Seattle Times letters to the editor

June 7, 2009 at 6:00 AM

Referendum 71

Divisive tactic is the wrong invitation to dialogue

I am a registered voter and a member of the gay community. I care deeply about domestic-partnership rights being upheld. However, I am also disturbed by WhoSigned. org’s plan to publish the names of those who sign the Referendum 71 petition [“Group wants to name names,” NWTuesday, June 2].

This is an inflammatory action regarding a highly emotional topic. It attempts to intimidate people by making them think twice about exercising their legal right for fear that they may have an uninvited visitor at home or an unwanted conversation in line at the grocery store. This is not the sort of invitation to dialogue our community should be promoting.

Common justifications — it’s all public record anyway; it’s being done elsewhere; we just want to talk; our intentions are harmless — mean nothing balanced against the gravity of condoning political intimidation as an acceptable tool.

I urge WhoSigned. org to find a less divisive way to encourage discussion between the gay community and our neighbors.

Our community is commonly accused of holding values detrimental to the well-being of society.

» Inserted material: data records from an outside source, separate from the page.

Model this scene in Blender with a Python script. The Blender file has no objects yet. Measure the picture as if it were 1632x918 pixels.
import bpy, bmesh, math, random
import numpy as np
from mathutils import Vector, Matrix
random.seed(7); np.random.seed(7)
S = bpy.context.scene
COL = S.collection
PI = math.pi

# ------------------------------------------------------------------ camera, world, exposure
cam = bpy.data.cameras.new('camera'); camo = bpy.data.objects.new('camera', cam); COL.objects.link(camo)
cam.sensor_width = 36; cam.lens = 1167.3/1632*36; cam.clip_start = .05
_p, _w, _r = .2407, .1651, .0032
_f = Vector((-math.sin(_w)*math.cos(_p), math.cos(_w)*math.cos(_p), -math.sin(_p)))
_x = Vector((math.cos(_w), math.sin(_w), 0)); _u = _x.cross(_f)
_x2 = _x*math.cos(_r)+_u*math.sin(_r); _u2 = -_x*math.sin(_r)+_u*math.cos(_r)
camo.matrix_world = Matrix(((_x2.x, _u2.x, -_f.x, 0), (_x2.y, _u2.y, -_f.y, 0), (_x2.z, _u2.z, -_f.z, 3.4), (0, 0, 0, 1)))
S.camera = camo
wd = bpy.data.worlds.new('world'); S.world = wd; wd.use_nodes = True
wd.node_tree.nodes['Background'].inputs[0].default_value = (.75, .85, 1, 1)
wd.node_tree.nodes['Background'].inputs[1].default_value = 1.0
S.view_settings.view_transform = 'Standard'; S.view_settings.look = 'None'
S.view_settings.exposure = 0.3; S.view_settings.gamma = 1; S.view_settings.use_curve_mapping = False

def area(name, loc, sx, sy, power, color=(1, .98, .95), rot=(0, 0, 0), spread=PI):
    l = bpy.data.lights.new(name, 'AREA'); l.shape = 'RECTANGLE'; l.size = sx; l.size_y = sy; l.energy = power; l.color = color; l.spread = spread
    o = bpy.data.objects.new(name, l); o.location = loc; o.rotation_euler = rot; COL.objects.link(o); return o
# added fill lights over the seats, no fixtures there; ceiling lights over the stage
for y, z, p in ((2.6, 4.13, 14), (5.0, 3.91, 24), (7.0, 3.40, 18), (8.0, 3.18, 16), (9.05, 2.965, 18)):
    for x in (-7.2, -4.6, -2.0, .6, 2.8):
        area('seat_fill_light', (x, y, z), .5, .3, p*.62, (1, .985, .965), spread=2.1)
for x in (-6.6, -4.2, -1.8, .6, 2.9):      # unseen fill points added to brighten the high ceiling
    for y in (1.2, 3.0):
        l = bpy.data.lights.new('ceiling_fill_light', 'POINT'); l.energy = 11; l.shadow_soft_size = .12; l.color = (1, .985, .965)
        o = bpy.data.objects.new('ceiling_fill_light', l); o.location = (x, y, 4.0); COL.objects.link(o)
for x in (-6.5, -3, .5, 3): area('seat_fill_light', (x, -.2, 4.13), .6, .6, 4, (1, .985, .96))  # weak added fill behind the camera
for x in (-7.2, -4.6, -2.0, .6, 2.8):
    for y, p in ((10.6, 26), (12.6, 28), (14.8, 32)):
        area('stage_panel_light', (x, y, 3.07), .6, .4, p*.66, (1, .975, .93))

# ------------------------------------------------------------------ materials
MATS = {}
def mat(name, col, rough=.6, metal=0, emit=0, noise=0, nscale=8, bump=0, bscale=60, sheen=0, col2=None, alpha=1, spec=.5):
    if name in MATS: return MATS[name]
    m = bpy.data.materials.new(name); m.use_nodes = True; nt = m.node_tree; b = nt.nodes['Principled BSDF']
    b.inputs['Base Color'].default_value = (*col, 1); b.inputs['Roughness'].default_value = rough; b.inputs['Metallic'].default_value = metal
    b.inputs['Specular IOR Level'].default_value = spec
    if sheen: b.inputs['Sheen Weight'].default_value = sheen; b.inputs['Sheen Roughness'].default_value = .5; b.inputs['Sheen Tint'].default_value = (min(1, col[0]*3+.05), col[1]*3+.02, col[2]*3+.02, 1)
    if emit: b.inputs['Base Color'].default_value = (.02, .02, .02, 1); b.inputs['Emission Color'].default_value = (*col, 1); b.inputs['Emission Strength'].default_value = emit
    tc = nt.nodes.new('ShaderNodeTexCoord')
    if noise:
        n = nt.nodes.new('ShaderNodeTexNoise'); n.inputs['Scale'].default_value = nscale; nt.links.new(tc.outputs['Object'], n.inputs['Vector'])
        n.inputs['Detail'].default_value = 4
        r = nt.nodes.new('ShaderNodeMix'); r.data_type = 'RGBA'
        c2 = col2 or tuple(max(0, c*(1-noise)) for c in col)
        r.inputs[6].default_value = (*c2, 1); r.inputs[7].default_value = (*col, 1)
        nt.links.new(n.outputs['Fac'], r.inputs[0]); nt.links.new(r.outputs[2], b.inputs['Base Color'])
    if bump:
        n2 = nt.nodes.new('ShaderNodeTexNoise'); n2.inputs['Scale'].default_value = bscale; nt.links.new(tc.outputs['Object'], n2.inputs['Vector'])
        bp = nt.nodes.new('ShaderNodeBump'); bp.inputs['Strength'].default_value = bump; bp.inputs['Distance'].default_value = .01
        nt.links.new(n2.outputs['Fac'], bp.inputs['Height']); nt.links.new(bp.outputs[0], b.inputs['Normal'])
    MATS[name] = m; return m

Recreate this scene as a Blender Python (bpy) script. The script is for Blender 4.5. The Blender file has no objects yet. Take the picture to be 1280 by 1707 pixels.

To Brian Murphy of WhoSigned.org I say: Do not bless our critics with an act that appears to justify that conclusion.

— Christen F. Kaufman, University Place

Naming signers a move typical of uncivilized thugs

So members of WhoSigned.org and KnowThyNeighbor.org want to publish Referendum 71 signers’ names, eh? I say bring it on. I hope they have enough money to handle all the bullying, harassment, trespassing and similar lawsuits that will be filed against them.

What they are doing is nothing less than what Nazi/Gestapo/KGB groups did to silence dissent. Remember, while the First Amendment of the Constitution guarantees “freedom of speech,” it does not guarantee the “freedom to be heard” or the “freedom to silence those you disagree with.”

Simply put, WhoSigned.org wants nothing less than forced censorship of views and opinions they don’t like, which is what Third-World tyrants, dictators, despots, spoiled brats and similar unsavory individuals and groups do.

These groups instead should sponsor a competing referendum for their side and let the Washington voters determine the issue. Is it because they know their side may not win at the ballot box that they behave like uncivilized, Third-World thugs instead?